やっと村上龍の「半島を出よ」を読んだ。
半島を出よ〈上〉 (幻冬舎文庫) 半島を出よ〈下〉 (幻冬舎文庫)読もう読もうと思ってて何故か読めてなかったけど、「愛と幻想のファシズム」が一人のカリスマを中心にした戦争モノだったとしたら、こっちは博多を中心に突然やってきた北朝鮮の兵士と日本の戦い、というか日本は政府も自衛隊も誰も表に出てこない、なので殆ど戦闘シーンが無い。それを淡々と記述するって感じ。
占領戦っていうのは相手が油断してるとこういう風に進むんだろうなぁと。
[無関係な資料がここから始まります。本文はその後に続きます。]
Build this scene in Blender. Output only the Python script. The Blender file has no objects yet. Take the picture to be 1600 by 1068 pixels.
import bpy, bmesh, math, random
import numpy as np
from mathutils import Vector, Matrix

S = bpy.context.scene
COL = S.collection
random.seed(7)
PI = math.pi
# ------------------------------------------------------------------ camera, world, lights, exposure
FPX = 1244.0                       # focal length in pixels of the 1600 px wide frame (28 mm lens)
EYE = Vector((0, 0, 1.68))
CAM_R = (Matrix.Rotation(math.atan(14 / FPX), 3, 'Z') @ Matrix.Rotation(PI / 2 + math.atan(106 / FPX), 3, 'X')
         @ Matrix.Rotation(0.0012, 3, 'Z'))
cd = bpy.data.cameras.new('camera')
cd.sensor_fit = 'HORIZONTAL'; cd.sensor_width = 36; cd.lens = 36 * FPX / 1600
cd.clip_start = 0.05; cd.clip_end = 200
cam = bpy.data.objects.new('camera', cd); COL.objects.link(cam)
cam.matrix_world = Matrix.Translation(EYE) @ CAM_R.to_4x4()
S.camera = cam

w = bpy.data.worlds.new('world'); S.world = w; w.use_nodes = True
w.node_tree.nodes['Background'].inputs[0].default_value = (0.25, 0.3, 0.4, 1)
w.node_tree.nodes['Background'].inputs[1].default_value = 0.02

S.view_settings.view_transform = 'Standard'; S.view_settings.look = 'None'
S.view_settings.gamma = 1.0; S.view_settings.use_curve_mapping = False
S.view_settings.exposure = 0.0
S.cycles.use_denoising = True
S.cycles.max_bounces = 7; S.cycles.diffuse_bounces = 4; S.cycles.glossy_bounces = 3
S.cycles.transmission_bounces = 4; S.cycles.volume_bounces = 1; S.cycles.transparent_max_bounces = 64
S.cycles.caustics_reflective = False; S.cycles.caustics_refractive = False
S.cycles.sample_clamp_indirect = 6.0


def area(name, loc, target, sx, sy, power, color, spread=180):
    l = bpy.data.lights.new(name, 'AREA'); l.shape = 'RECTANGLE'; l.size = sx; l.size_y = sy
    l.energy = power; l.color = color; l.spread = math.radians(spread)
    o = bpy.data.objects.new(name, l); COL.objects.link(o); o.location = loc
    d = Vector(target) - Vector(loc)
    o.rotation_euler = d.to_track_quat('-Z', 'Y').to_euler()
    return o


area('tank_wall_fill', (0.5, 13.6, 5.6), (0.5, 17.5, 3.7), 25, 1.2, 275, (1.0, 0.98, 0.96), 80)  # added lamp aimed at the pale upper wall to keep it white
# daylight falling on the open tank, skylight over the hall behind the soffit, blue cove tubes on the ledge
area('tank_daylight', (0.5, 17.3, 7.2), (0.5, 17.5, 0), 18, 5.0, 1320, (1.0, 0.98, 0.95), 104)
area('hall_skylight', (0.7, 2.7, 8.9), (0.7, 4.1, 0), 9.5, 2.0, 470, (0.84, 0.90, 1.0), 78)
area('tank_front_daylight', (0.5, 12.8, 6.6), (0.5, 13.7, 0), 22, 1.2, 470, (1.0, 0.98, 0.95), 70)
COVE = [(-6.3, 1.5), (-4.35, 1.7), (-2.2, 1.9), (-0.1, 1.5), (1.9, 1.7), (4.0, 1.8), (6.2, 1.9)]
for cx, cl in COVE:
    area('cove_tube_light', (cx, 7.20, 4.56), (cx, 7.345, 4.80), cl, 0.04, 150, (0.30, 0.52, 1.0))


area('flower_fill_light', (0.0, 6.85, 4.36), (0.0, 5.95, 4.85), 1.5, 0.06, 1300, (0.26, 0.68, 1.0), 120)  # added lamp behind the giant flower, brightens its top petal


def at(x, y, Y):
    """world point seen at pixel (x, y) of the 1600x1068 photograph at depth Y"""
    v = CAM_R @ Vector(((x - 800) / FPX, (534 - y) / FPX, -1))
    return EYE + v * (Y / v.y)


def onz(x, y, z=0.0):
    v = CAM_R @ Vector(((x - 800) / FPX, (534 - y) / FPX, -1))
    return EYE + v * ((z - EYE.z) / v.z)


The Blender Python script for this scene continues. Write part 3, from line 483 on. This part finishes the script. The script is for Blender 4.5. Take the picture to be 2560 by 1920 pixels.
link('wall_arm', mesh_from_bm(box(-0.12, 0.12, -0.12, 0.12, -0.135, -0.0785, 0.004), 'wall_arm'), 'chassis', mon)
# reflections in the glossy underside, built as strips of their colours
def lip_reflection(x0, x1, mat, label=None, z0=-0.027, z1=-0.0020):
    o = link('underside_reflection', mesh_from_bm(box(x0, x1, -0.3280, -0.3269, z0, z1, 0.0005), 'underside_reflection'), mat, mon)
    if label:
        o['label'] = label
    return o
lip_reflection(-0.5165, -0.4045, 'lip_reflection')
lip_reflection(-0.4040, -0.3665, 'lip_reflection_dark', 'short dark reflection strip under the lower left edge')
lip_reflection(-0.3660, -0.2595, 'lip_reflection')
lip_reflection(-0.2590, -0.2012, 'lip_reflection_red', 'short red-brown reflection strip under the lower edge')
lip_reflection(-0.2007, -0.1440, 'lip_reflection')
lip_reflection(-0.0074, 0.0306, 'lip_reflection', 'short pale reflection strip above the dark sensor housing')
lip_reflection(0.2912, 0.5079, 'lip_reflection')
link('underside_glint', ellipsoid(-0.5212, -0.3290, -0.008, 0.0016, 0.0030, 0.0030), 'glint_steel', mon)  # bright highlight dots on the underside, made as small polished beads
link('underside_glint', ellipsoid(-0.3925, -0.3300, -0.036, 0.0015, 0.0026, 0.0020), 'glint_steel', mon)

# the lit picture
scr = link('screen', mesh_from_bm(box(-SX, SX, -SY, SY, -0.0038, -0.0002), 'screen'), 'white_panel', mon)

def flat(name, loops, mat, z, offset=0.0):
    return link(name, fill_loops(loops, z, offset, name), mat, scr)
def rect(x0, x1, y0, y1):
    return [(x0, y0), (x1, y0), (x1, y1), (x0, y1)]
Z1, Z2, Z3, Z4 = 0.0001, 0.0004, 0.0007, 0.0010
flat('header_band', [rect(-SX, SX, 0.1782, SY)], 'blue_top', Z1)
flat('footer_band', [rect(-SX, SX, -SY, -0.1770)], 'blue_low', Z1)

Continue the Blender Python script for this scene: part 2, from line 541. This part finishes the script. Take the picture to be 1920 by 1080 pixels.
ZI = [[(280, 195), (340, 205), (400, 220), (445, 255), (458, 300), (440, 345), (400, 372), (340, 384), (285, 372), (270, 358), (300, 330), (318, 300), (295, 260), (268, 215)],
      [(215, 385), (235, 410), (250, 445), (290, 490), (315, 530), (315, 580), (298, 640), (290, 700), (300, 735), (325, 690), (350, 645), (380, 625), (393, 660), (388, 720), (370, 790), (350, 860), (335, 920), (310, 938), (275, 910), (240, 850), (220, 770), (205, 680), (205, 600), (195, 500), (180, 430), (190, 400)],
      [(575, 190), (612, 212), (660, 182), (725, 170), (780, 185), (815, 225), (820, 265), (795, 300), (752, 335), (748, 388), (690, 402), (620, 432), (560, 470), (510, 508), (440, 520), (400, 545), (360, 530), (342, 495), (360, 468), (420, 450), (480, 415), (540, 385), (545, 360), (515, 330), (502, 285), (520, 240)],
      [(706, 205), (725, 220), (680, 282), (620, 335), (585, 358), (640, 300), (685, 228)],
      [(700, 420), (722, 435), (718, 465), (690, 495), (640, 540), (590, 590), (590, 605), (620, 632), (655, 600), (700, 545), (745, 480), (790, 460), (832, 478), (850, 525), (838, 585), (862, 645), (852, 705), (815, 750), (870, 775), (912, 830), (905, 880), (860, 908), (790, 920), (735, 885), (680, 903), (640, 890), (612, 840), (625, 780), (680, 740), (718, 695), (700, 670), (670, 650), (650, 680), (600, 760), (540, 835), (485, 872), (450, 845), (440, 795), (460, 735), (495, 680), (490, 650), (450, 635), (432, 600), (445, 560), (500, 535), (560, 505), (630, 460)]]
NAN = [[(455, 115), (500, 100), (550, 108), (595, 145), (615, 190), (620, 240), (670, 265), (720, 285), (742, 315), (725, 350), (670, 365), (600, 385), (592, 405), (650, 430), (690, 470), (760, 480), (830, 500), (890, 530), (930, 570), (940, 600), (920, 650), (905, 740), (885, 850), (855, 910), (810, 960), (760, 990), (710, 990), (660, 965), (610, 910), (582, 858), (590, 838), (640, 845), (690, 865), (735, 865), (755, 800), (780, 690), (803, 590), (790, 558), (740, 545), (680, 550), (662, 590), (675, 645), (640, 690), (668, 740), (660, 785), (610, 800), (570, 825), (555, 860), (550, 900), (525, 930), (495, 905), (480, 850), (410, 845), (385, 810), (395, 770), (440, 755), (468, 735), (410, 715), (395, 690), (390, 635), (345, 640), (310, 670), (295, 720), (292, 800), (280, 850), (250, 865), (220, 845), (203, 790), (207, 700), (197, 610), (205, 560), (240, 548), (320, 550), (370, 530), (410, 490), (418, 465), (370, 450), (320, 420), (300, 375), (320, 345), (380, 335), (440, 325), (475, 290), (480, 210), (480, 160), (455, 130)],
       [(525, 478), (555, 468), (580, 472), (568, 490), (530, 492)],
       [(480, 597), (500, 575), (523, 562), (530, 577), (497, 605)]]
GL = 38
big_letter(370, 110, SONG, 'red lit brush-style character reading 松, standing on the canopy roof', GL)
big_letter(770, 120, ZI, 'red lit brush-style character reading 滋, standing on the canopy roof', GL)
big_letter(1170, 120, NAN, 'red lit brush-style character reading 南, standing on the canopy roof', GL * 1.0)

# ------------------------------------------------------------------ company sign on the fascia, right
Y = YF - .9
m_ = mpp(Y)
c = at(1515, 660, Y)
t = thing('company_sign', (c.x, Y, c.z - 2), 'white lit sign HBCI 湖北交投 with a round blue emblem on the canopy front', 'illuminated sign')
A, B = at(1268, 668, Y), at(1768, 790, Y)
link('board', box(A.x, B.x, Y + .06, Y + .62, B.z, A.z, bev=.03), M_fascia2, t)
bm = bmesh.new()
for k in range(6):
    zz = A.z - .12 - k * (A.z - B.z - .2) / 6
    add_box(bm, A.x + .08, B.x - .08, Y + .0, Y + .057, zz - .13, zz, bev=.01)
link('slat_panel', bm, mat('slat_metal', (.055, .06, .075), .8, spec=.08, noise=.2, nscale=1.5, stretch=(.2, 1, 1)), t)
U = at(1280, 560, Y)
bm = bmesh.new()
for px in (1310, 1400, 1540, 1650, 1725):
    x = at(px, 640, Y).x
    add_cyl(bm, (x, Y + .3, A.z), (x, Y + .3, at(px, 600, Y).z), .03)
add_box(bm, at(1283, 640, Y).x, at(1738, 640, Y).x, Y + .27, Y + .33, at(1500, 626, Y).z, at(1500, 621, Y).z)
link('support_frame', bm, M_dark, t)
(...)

それにしても軍隊が突然やって来て不法占拠してるのになんにも出来ない日本政府というか日本人っていうのが妙にリアリティがありすぎ。もう65年も戦争やってないんだからまぁ、慣れてないってことなんだろうなぁ。
ちなみに博多の土地勘がある人が読むとたまらないらしい。これをくれた人は博多出身だったので力説してたw
しかし巻末にある参考文献の数がスゴイ。こういう社会面とか軍事とかを描写しようとしたらコレぐらいの資料が必要なんだろうなぁ。小説家ってのは大変な商売だなぁ。
それにしても最後の北朝鮮軍をやっつける仕掛けが壮絶かつ予想外でとてもヨロシイ。ちょっと安易な気がしないでもないけど。
最後の最後の静かな少年との出会いの章がとてもしんみりしていい感じ。